Una ossidoriduzione oggi e un allenamento domani, Moltzan salta sul treno universitario come quando si coglie una seconda chance: «Non credo che ci sia un unico percorso per realizzare i propri sogni, quindi non mi sento un esempio per nessuno, ma solo un testimone del fatto che un obiettivo si può raggiungere da prospettive diverse». Quando Paula riapre i libri, lo sa: «Avevo solo 3 anni di bonus per restare nel college». E Moltzan torna ad andare di fretta. Diventando subito reginetta del Ncca – National collegiate athletic association. La stoffa c’è, la tigna anche: «In fondo è stata una fortuna finire fuori squadra, perché ho capito che con lo sci era amore vero proprio respirando l’atmosfera collegiale della squadra universitaria ed ora me lo porto dietro anche in Coppa».

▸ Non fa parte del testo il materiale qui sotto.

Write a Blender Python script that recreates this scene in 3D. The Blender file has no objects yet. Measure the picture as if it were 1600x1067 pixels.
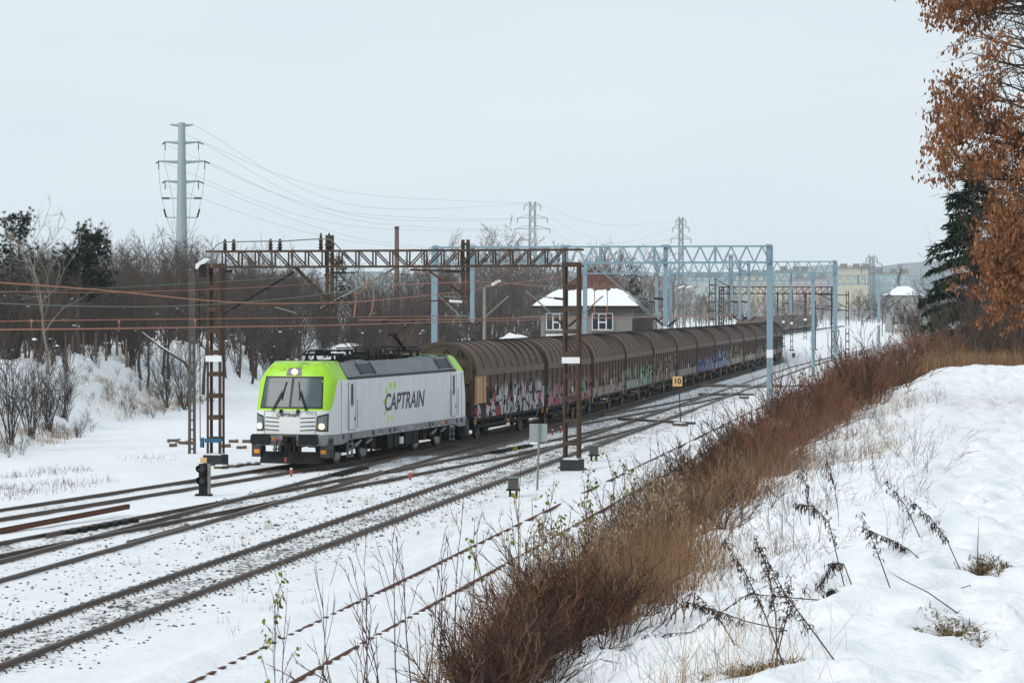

Fra i banchi e i gates, Moltzan aveva trovato anche l’amore: è Ryan Mooney che dal 2022 è diventato suo marito, ma, già da prima, come ex sciatore, si reinventa ski man, tecnico, chaffeur, psicologo, cuoco, insomma «mister Moltzan per servirla». «Anche se è bellissimo essere e viaggiare sempre insieme, non è facile «lavorare» con tuo marito e distinguere i momenti. Però abbiamo un equilibrio: lui crede in me e io ad un certo punto stacco la parte di atleta e resto solo sua moglie». In realtà pare che in cucina sia meglio lui: «Io però ho una fantastica ricetta per i biscotti al cioccolato».
Le difficoltà non sono finite, però. C’e’ da dimostrare di valere ancor una squadra e Moltzan lo fa: dopo un giro a vuoto a Killington, ci riprova l’anno successivo e, da allora, la Coppa ha cambiato marcia e Paula è tornata nei ranghi. «Fra 2019 e 2020 è stato durissimo perché dovevo e volevo ancora gareggiare per l’università, ma anche sfruttare il mio ritorno in Coppa». Tradotto, con eleganza, significa che Paula si è autofinanziata tutto con migliaia di euro raccolti da sola, fra amici e sponsor, per venire in Europa a gareggiare.

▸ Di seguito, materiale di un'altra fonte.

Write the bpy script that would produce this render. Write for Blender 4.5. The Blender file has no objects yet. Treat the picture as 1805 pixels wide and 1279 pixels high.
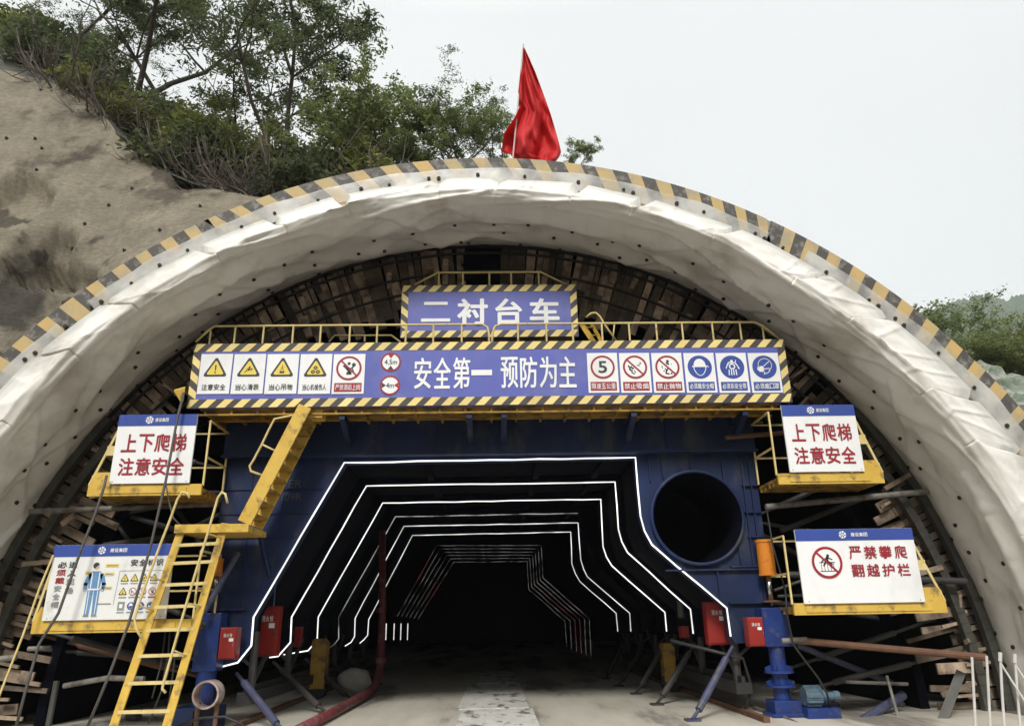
import bpy, bmesh, math, random
from mathutils import Vector, Matrix, noise
rad = math.radians
SC = bpy.context.scene
COL = SC.collection
# ------------------------------------------------------------------ camera
F_PX, CXP, CYP = 1304.0, 902.5, 639.5
PITCH, YAW, ROLL, EYE = rad(19.2), rad(1.5), rad(1.0), 1.6
fwd = Vector((math.sin(YAW)*math.cos(PITCH), math.cos(YAW)*math.cos(PITCH), math.sin(PITCH)))
right0 = Vector((math.cos(YAW), -math.sin(YAW), 0))
up0 = right0.cross(fwd)
cam_r = right0*math.cos(ROLL) - up0*math.sin(ROLL)
cam_u = right0*math.sin(ROLL) + up0*math.cos(ROLL)
cd = bpy.data.cameras.new('camera')
cam = bpy.data.objects.new('camera', cd)
COL.objects.link(cam)
m = Matrix((cam_r, cam_u, -fwd)).transposed().to_4x4()
m.translation = Vector((0, 0, EYE))
cam.matrix_world = m
cd.sensor_width = 36
cd.lens = F_PX/1805*36
cd.clip_end = 3000
cd.clip_start = 0.05
SC.camera = cam


def ray(px, py):
    return cam_r*((px-CXP)/F_PX) - cam_u*((py-CYP)/F_PX) + fwd


def P(px, py, Y):
    """measured pixel of the photograph -> the point at the real distance Y along the tunnel axis"""
    d = ray(px, py)
    return Vector((0, 0, EYE)) + d*(Y/d.y)


def PB(px0, px1, py0, py1, Y):
    """lower left and upper right corner of an upright face at distance Y"""
    my = (py0+py1)/2
    mx_ = (px0+px1)/2
    x0, x1 = P(px0, my, Y).x, P(px1, my, Y).x
    return Vector((x0, Y, P(mx_, py1, Y).z)), Vector((x1, Y, P(mx_, py0, Y).z))


def G(px, py, z=0.0):
    d = ray(px, py)
    return Vector((0, 0, EYE)) + d*((z-EYE)/d.z)


# ------------------------------------------------------------------ world and sun (bright overcast)
SUN_EL, SUN_AZ = rad(43), rad(190)       # azimuth from +Y clockwise: behind the camera, a little left
wd = bpy.data.worlds.new('World')
SC.world = wd
wd.use_nodes = True
nt = wd.node_tree
for n in list(nt.nodes):
    nt.nodes.remove(n)
N = nt.nodes.new
out = N('ShaderNodeOutputWorld')
sky = N('ShaderNodeTexSky')
sky.sky_type = 'NISHITA'
sky.sun_disc = False
sky.sun_elevation = SUN_EL
sky.sun_rotation = SUN_AZ
b1 = N('ShaderNodeBackground')
b1.inputs['Strength'].default_value = 0.09
nt.links.new(sky.outputs[0], b1.inputs['Color'])
tc = N('ShaderNodeTexCoord')
sx = N('ShaderNodeSeparateXYZ')
nt.links.new(tc.outputs['Generated'], sx.inputs[0])
rp = N('ShaderNodeValToRGB')
rp.color_ramp.elements[0].position = 0.0
rp.color_ramp.elements[0].color = (.80, .828, .818, 1)
rp.color_ramp.elements[1].position = 1.0
rp.color_ramp.elements[1].color = (2.5, 2.5, 2.45, 1)
e = rp.color_ramp.elements.new(0.70)
e.color = (.83, .85, .842, 1)
nt.links.new(sx.outputs['Z'], rp.inputs[0])
nz = N('ShaderNodeTexNoise')
nz.inputs['Scale'].default_value = 2.2
nz.inputs['Detail'].default_value = 4
nt.links.new(tc.outputs['Generated'], nz.inputs['Vector'])
mr = N('ShaderNodeMapRange')
mr.inputs[1].default_value = .3
mr.inputs[2].default_value = .7
mr.inputs[3].default_value = .965
mr.inputs[4].default_value = 1.035
nt.links.new(nz.outputs['Fac'], mr.inputs[0])
vm = N('ShaderNodeVectorMath')
vm.operation = 'SCALE'
nt.links.new(rp.outputs[0], vm.inputs[0])
nt.links.new(mr.outputs[0], vm.inputs['Scale'])
b2 = N('ShaderNodeBackground')
nt.links.new(vm.outputs[0], b2.inputs['Color'])
b2.inputs['Strength'].default_value = 1.0
mx = N('ShaderNodeMixShader')
mx.inputs[0].default_value = .93
nt.links.new(b1.outputs[0], mx.inputs[1])
nt.links.new(b2.outputs[0], mx.inputs[2])
nt.links.new(mx.outputs[0], out.inputs['Surface'])
sl = bpy.data.lights.new('sun', 'SUN')
sl.energy = 2.8
sl.angle = rad(14)
sl.color = (1, .975, .935)
so = bpy.data.objects.new('sun', sl)
COL.objects.link(so)
sd = Vector((math.sin(SUN_AZ)*math.cos(SUN_EL), math.cos(SUN_AZ)*math.cos(SUN_EL), math.sin(SUN_EL)))
so.rotation_euler = sd.to_track_quat('Z', 'Y').to_euler()
so.location = (0, -20, 60)
SC.view_settings.view_transform = 'Standard'
SC.view_settings.look = 'None'
SC.view_settings.exposure = 0.25
SC.view_settings.gamma = 1
SC.cycles.max_bounces = 6
SC.cycles.diffuse_bounces = 3
SC.cycles.transparent_max_bounces = 8

# ------------------------------------------------------------------ helpers
rnd = random.Random(11)


class MB:
    def __init__(self):
        self.v, self.f, self.m, self.a = [], [], [], []
        self.tone = 0.5

    def face(self, idx, mi=0):
        self.f.append(tuple(idx))
        self.m.append(mi)
        self.a.append(self.tone)

    def add(self, pts):
        k = len(self.v)
        self.v.extend([tuple(p) for p in pts])
        return k

    def quad(self, a, b, c, d, mi=0):
        k = self.add((a, b, c, d))
        self.face((k, k+1, k+2, k+3), mi)

    def hexa(self, c8, mi=0):
        k = self.add(c8)
        for q in ((0, 3, 2, 1), (4, 5, 6, 7), (0, 1, 5, 4), (1, 2, 6, 5), (2, 3, 7, 6), (3, 0, 4, 7)):
            self.face([k+i for i in q], mi)

    def box(self, x0, x1, y0, y1, z0, z1, mi=0):
        self.hexa(((x0, y0, z0), (x1, y0, z0), (x1, y1, z0), (x0, y1, z0),
                   (x0, y0, z1), (x1, y0, z1), (x1, y1, z1), (x0, y1, z1)), mi)

    def bar(self, p, q, w, h, up=(0, 0, 1), mi=0):
        p, q = Vector(p), Vector(q)
        d = (q-p).normalized()
        up = Vector(up)
        s = d.cross(up)
        if s.length < 1e-4:
            s = d.cross(Vector((0, 1, 0)))
        s.normalize()
        u = s.cross(d)
        s, u = s*w/2, u*h/2
        self.hexa((p-s-u, p+s-u, p+s+u, p-s+u, q-s-u, q+s-u, q+s+u, q-s+u), mi)

    def tube(self, pts, r, n=8, mi=0, caps=True):
        pts = [Vector(p) for p in pts]
        rr = r if isinstance(r, (list, tuple)) else [r]*len(pts)
        prev = None
        rings = []
        for i, p in enumerate(pts):
            d = (pts[min(i+1, len(pts)-1)]-pts[max(i-1, 0)])
            if d.length < 1e-9:
                d = Vector((0, 0, 1))
            d.normalize()
            if prev is None:
                a = d.cross(Vector((0, 0, 1)))
                if a.length < .05:
                    a = d.cross(Vector((0, 1, 0)))
            else:
                a = prev - d*prev.dot(d)
            a.normalize()
            prev = a
            b = d.cross(a)
            rings.append(self.add([p+(a*math.cos(2*math.pi*j/n)+b*math.sin(2*math.pi*j/n))*rr[i] for j in range(n)]))
        for i in range(len(pts)-1):
            for j in range(n):
                k = (j+1) % n
                self.face((rings[i]+j, rings[i]+k, rings[i+1]+k, rings[i+1]+j), mi)
        if caps:
            self.face([rings[0]+j for j in reversed(range(n))], mi)
            self.face([rings[-1]+j for j in range(n)], mi)

    def prism(self, pts, y0, y1, mi=0):
        """polygon in the XZ plane extruded from y0 to y1"""
        n = len(pts)
        k = self.add([(p[0], y0, p[1]) for p in pts]+[(p[0], y1, p[1]) for p in pts])
        self.face([k+i for i in range(n)], mi)
        self.face([k+n+i for i in reversed(range(n))], mi)
        for i in range(n):
            j = (i+1) % n
            self.face((k+i, k+n+i, k+n+j, k+j), mi)

    def flat(self, pts, y, mi=0):
        k = self.add([(p[0], y, p[1]) for p in pts])
        self.face(range(k, k+len(pts)), mi)

    def mesh(self, name, mats, origin=Vector((0, 0, 0)), smooth=False):
        me = bpy.data.meshes.new(name)
        ox, oy, oz = origin
        me.from_pydata([(x-ox, y-oy, z-oz) for x, y, z in self.v], [], self.f)
        for mt in mats:
            me.materials.append(mt)
        me.polygons.foreach_set('material_index', self.m)
        at = me.attributes.new('tone', 'FLOAT', 'FACE')
        at.data.foreach_set('value', self.a)
        if smooth:
            me.polygons.foreach_set('use_smooth', [True]*len(self.f))
        me.update()
        return me


WL = {}


def tag(o, label=None, cat=None, group=None, kind=None):
    for k, v in (('label', label), ('category', cat), ('group', group), ('kind', kind)):
        if v:
            o[k] = v
    return o


def thing(name, loc, label, cat, group=None):
    o = bpy.data.objects.new(name, None)
    COL.objects.link(o)
    o.empty_display_size = .2
    o.location = loc
    WL[o] = Vector(loc)
    return tag(o, label, cat, group)


def obj(name, mb, mats, parent=None, label=None, cat=None, group=None, kind=None, smooth=False, origin=None, bevel=0):
    if not isinstance(mats, (list, tuple)):
        mats = [mats]
    if parent is not None:
        org = WL[parent]
    elif origin is not None:
        org = Vector(origin)
    else:
        xs, ys, zs = zip(*mb.v)
        org = Vector(((min(xs)+max(xs))/2, (min(ys)+max(ys))/2, min(zs)))
    me = mb.mesh(name, mats, org, smooth)
    o = bpy.data.objects.new(name, me)
    COL.objects.link(o)
    if parent is not None:
        o.parent = parent
        WL[o] = org
    else:
        o.location = org
        WL[o] = org
    if bevel:
        bv = o.modifiers.new('edge', 'BEVEL')
        bv.width = bevel
        bv.segments = 2
        bv.limit_method = 'ANGLE'
    return tag(o, label, cat, group, kind)


def dup(root, loc, rz=0.0, scale=1.0, label=None, group=None):
    r = root.copy()
    COL.objects.link(r)
    r.location = loc
    r.rotation_euler = (0, 0, rz)
    r.scale = (scale,)*3 if not isinstance(scale, tuple) else scale
    if label:
        r['label'] = label
    if group:
        r['group'] = group
    for ch in list(root.children):
        c = ch.copy()
        COL.objects.link(c)
        c.parent = r
        for g in list(ch.children):
            d = g.copy()
            COL.objects.link(d)
            d.parent = c
    return r


def fillmesh(outer, holes, y0, y1, bevel=0.0):
    """XZ outline with holes, extruded from y0 to y1, as an MB"""
    cu = bpy.data.curves.new('tmp', 'CURVE')
    cu.dimensions = '2D'
    cu.fill_mode = 'BOTH'
    cu.extrude = abs(y1-y0)/2
    for loop in [outer]+holes:
        s = cu.splines.new('POLY')
        s.points.add(len(loop)-1)
        for p, q in zip(s.points, loop):
            p.co = (q[0], q[1], 0, 1)
        s.use_cyclic_u = True
    o = bpy.data.objects.new('tmp', cu)
    COL.objects.link(o)
    bpy.context.view_layer.update()
    me = bpy.data.meshes.new_from_object(o.evaluated_get(bpy.context.evaluated_depsgraph_get()))
    mb = MB()
    yc = (y0+y1)/2
    mb.v = [(v.co.x, yc-v.co.z, v.co.y) for v in me.vertices]
    for p in me.polygons:
        mb.face(tuple(p.vertices))
    bpy.data.objects.remove(o)
    bpy.data.curves.remove(cu)
    bpy.data.meshes.remove(me)
    return mb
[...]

La palestra è la legnaia con fienile dei genitori e «Ho lavorato anche come istruttrice di rafting nell’attività di famiglia di mio marito: meglio mille volte buttarsi a capofitto in una libera». Il suo primo (e spesso unico) impiegato nel team era Rooney: solo più tardi sarà «regolarizzato» in squadra fra i ranghi dell’Us Team. Ancora oggi, a differenza di altri americani, Paula e Ryan non hanno una base sulle Alpi: la nostra casa è il van e va bene così. La nostalgia di casa può essere pesante per chi vive tutto in simbiosi: «Mi mancano fratelli e nipoti, i genitori, invece, per fortuna sono in pensione». E allora ogni tanto spuntano al parterre di una gara in Europa, «Ma poi mi avvisano, Ah guarda, ce ne andiamo a sciare qui o la, in bocca al lupo per le gare e ciao».

Questo sembra o forse deve essere l’anno della svolta: risolto il problema di una spalla dislocata, con una operazione lo scorso aprile, «A Soelden ho iniziato bene, è vero, speriamo adesso di continuare. Levi è un luogo magico: lo amo perché li si sente forse per la prima volta l’inverno. Adesso, però, si fa sul serio e sarà una corsa fino a febbraio e naturalmente i Giochi sono un pensiero dominante».
Moltzan non si nasconde, perché anche se è del Minnesota, «Dal Vermont ho preso l’orgoglio: so di aver fatto un bello step, prima crescevo ma non così. Spero sia la stagione della svolta, ma ho anche imparato a non dare più nulla per scontato». Di nuovo il primo motivo per questo step in avanti è un grazie collettivo, alla squadra: «Quando ti alleni con ragazze forti, cresci per forza».
Parole da dottoressa: «Ah no, non lo sono ancora: con gli studi non ho finito, ma dopo lo sci, ci sarà tempo». Parola di Paula, dal Minnesota con un sogno dopo l’altro e quella giostra chiamata vita che li collega tutti. Anche senza laurea e oro, però, un consiglio ve lo do: «Ad uccidere i sogni è più la paura che non un fallimento».